### What the exercise asks
Emit the entire listing verbatim.
▼▼▼
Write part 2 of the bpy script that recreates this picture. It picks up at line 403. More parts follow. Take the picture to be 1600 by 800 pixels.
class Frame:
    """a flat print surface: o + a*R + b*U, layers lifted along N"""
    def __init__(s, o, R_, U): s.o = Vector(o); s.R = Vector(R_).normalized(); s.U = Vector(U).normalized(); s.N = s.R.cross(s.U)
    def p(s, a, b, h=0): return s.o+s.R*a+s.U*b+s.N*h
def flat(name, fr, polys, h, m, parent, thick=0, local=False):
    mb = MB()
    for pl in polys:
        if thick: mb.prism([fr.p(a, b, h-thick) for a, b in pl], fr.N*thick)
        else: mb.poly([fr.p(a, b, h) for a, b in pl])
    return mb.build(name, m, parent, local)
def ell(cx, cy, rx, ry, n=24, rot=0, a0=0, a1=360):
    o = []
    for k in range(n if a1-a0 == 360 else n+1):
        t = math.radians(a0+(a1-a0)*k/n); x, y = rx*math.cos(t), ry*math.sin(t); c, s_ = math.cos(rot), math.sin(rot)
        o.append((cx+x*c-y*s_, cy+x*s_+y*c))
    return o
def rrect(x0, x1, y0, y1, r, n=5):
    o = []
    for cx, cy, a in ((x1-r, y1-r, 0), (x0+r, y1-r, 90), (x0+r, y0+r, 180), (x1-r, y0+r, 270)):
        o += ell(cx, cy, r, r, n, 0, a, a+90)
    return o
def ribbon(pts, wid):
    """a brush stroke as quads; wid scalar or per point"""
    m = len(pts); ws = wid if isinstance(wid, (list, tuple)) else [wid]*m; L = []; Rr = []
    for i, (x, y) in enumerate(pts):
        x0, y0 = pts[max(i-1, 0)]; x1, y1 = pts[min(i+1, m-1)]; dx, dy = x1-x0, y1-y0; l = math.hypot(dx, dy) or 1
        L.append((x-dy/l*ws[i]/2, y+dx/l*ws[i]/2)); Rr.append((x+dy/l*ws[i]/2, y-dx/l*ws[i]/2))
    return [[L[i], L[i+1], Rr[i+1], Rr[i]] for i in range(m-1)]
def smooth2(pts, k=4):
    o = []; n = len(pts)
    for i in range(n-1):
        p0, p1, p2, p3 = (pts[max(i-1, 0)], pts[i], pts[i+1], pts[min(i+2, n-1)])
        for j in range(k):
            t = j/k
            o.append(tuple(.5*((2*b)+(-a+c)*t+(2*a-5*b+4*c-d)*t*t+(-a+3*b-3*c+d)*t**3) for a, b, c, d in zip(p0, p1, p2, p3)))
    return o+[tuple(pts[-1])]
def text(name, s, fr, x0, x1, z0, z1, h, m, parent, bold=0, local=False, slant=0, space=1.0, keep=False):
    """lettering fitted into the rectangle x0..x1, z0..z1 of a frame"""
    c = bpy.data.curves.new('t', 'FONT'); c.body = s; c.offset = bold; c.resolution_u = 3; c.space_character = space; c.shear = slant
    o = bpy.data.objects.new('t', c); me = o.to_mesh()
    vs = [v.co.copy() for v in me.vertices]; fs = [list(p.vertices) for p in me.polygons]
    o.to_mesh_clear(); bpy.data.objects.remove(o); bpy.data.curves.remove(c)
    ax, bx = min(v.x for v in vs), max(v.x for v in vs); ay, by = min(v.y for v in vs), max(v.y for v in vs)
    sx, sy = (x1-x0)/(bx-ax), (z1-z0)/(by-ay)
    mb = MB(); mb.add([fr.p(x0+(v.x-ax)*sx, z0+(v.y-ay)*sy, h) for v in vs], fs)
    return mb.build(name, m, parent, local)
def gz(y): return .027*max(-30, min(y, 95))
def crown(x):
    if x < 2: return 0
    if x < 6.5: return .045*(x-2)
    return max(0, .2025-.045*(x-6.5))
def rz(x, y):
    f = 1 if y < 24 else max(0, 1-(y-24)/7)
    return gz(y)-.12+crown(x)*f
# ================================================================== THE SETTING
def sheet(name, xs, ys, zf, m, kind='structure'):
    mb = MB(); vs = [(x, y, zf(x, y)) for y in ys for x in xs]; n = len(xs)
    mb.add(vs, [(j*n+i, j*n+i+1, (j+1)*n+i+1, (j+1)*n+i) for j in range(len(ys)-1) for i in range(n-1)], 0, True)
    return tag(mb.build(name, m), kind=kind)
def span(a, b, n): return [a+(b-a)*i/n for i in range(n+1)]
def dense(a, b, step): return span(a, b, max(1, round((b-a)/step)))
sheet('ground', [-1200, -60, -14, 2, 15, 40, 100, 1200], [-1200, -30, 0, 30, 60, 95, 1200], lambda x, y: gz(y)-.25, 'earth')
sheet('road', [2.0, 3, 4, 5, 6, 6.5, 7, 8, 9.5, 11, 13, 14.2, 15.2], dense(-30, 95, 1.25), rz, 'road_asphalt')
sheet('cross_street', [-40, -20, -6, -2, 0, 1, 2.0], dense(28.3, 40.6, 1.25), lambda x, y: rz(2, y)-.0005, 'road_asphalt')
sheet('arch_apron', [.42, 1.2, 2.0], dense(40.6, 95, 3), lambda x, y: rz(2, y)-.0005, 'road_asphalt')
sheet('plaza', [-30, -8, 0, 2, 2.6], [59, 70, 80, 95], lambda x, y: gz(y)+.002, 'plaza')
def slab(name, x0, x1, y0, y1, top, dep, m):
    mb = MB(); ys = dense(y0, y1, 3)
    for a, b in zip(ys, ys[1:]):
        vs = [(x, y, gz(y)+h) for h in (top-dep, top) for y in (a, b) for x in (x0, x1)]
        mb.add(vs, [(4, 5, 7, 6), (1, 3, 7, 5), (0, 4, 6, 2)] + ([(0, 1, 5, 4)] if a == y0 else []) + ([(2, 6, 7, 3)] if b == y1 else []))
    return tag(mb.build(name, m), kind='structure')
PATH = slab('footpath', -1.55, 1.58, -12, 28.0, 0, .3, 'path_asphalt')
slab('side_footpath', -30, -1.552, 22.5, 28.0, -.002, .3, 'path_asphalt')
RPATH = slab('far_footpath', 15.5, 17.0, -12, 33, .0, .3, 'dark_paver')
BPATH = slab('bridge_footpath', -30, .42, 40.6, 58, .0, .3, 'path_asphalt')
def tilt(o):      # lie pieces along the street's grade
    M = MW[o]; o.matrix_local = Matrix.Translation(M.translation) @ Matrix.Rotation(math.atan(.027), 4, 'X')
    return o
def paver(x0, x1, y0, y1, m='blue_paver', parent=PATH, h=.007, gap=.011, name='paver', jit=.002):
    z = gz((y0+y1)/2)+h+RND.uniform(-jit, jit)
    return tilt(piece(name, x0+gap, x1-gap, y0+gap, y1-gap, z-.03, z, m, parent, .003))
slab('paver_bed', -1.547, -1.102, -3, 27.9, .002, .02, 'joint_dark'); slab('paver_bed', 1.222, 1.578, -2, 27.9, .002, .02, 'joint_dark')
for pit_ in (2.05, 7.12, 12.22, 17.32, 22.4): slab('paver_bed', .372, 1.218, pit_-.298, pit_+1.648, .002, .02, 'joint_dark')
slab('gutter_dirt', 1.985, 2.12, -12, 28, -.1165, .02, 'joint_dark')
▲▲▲
### Exercise result
Write part 2 of the bpy script that recreates this picture. It picks up at line 403. More parts follow. Take the picture to be 1600 by 800 pixels.
class Frame:
    """a flat print surface: o + a*R + b*U, layers lifted along N"""
    def __init__(s, o, R_, U): s.o = Vector(o); s.R = Vector(R_).normalized(); s.U = Vector(U).normalized(); s.N = s.R.cross(s.U)
    def p(s, a, b, h=0): return s.o+s.R*a+s.U*b+s.N*h
def flat(name, fr, polys, h, m, parent, thick=0, local=False):
    mb = MB()
    for pl in polys:
        if thick: mb.prism([fr.p(a, b, h-thick) for a, b in pl], fr.N*thick)
        else: mb.poly([fr.p(a, b, h) for a, b in pl])
    return mb.build(name, m, parent, local)
def ell(cx, cy, rx, ry, n=24, rot=0, a0=0, a1=360):
    o = []
    for k in range(n if a1-a0 == 360 else n+1):
        t = math.radians(a0+(a1-a0)*k/n); x, y = rx*math.cos(t), ry*math.sin(t); c, s_ = math.cos(rot), math.sin(rot)
        o.append((cx+x*c-y*s_, cy+x*s_+y*c))
    return o
def rrect(x0, x1, y0, y1, r, n=5):
    o = []
    for cx, cy, a in ((x1-r, y1-r, 0), (x0+r, y1-r, 90), (x0+r, y0+r, 180), (x1-r, y0+r, 270)):
        o += ell(cx, cy, r, r, n, 0, a, a+90)
    return o
def ribbon(pts, wid):
    """a brush stroke as quads; wid scalar or per point"""
    m = len(pts); ws = wid if isinstance(wid, (list, tuple)) else [wid]*m; L = []; Rr = []
    for i, (x, y) in enumerate(pts):
        x0, y0 = pts[max(i-1, 0)]; x1, y1 = pts[min(i+1, m-1)]; dx, dy = x1-x0, y1-y0; l = math.hypot(dx, dy) or 1
        L.append((x-dy/l*ws[i]/2, y+dx/l*ws[i]/2)); Rr.append((x+dy/l*ws[i]/2, y-dx/l*ws[i]/2))
    return [[L[i], L[i+1], Rr[i+1], Rr[i]] for i in range(m-1)]
def smooth2(pts, k=4):
    o = []; n = len(pts)
    for i in range(n-1):
        p0, p1, p2, p3 = (pts[max(i-1, 0)], pts[i], pts[i+1], pts[min(i+2, n-1)])
        for j in range(k):
            t = j/k
            o.append(tuple(.5*((2*b)+(-a+c)*t+(2*a-5*b+4*c-d)*t*t+(-a+3*b-3*c+d)*t**3) for a, b, c, d in zip(p0, p1, p2, p3)))
    return o+[tuple(pts[-1])]
def text(name, s, fr, x0, x1, z0, z1, h, m, parent, bold=0, local=False, slant=0, space=1.0, keep=False):
    """lettering fitted into the rectangle x0..x1, z0..z1 of a frame"""
    c = bpy.data.curves.new('t', 'FONT'); c.body = s; c.offset = bold; c.resolution_u = 3; c.space_character = space; c.shear = slant
    o = bpy.data.objects.new('t', c); me = o.to_mesh()
    vs = [v.co.copy() for v in me.vertices]; fs = [list(p.vertices) for p in me.polygons]
    o.to_mesh_clear(); bpy.data.objects.remove(o); bpy.data.curves.remove(c)
    ax, bx = min(v.x for v in vs), max(v.x for v in vs); ay, by = min(v.y for v in vs), max(v.y for v in vs)
    sx, sy = (x1-x0)/(bx-ax), (z1-z0)/(by-ay)
    mb = MB(); mb.add([fr.p(x0+(v.x-ax)*sx, z0+(v.y-ay)*sy, h) for v in vs], fs)
    return mb.build(name, m, parent, local)
def gz(y): return .027*max(-30, min(y, 95))
def crown(x):
    if x < 2: return 0
    if x < 6.5: return .045*(x-2)
    return max(0, .2025-.045*(x-6.5))
def rz(x, y):
    f = 1 if y < 24 else max(0, 1-(y-24)/7)
    return gz(y)-.12+crown(x)*f
# ================================================================== THE SETTING
def sheet(name, xs, ys, zf, m, kind='structure'):
    mb = MB(); vs = [(x, y, zf(x, y)) for y in ys for x in xs]; n = len(xs)
    mb.add(vs, [(j*n+i, j*n+i+1, (j+1)*n+i+1, (j+1)*n+i) for j in range(len(ys)-1) for i in range(n-1)], 0, True)
    return tag(mb.build(name, m), kind=kind)
def span(a, b, n): return [a+(b-a)*i/n for i in range(n+1)]
def dense(a, b, step): return span(a, b, max(1, round((b-a)/step)))
sheet('ground', [-1200, -60, -14, 2, 15, 40, 100, 1200], [-1200, -30, 0, 30, 60, 95, 1200], lambda x, y: gz(y)-.25, 'earth')
sheet('road', [2.0, 3, 4, 5, 6, 6.5, 7, 8, 9.5, 11, 13, 14.2, 15.2], dense(-30, 95, 1.25), rz, 'road_asphalt')
sheet('cross_street', [-40, -20, -6, -2, 0, 1, 2.0], dense(28.3, 40.6, 1.25), lambda x, y: rz(2, y)-.0005, 'road_asphalt')
sheet('arch_apron', [.42, 1.2, 2.0], dense(40.6, 95, 3), lambda x, y: rz(2, y)-.0005, 'road_asphalt')
sheet('plaza', [-30, -8, 0, 2, 2.6], [59, 70, 80, 95], lambda x, y: gz(y)+.002, 'plaza')
def slab(name, x0, x1, y0, y1, top, dep, m):
    mb = MB(); ys = dense(y0, y1, 3)
    for a, b in zip(ys, ys[1:]):
        vs = [(x, y, gz(y)+h) for h in (top-dep, top) for y in (a, b) for x in (x0, x1)]
        mb.add(vs, [(4, 5, 7, 6), (1, 3, 7, 5), (0, 4, 6, 2)] + ([(0, 1, 5, 4)] if a == y0 else []) + ([(2, 6, 7, 3)] if b == y1 else []))
    return tag(mb.build(name, m), kind='structure')
PATH = slab('footpath', -1.55, 1.58, -12, 28.0, 0, .3, 'path_asphalt')
slab('side_footpath', -30, -1.552, 22.5, 28.0, -.002, .3, 'path_asphalt')
RPATH = slab('far_footpath', 15.5, 17.0, -12, 33, .0, .3, 'dark_paver')
BPATH = slab('bridge_footpath', -30, .42, 40.6, 58, .0, .3, 'path_asphalt')
def tilt(o):      # lie pieces along the street's grade
    M = MW[o]; o.matrix_local = Matrix.Translation(M.translation) @ Matrix.Rotation(math.atan(.027), 4, 'X')
    return o
def paver(x0, x1, y0, y1, m='blue_paver', parent=PATH, h=.007, gap=.011, name='paver', jit=.002):
    z = gz((y0+y1)/2)+h+RND.uniform(-jit, jit)
    return tilt(piece(name, x0+gap, x1-gap, y0+gap, y1-gap, z-.03, z, m, parent, .003))
slab('paver_bed', -1.547, -1.102, -3, 27.9, .002, .02, 'joint_dark'); slab('paver_bed', 1.222, 1.578, -2, 27.9, .002, .02, 'joint_dark')
for pit_ in (2.05, 7.12, 12.22, 17.32, 22.4): slab('paver_bed', .372, 1.218, pit_-.298, pit_+1.648, .002, .02, 'joint_dark')
slab('gutter_dirt', 1.985, 2.12, -12, 28, -.1165, .02, 'joint_dark')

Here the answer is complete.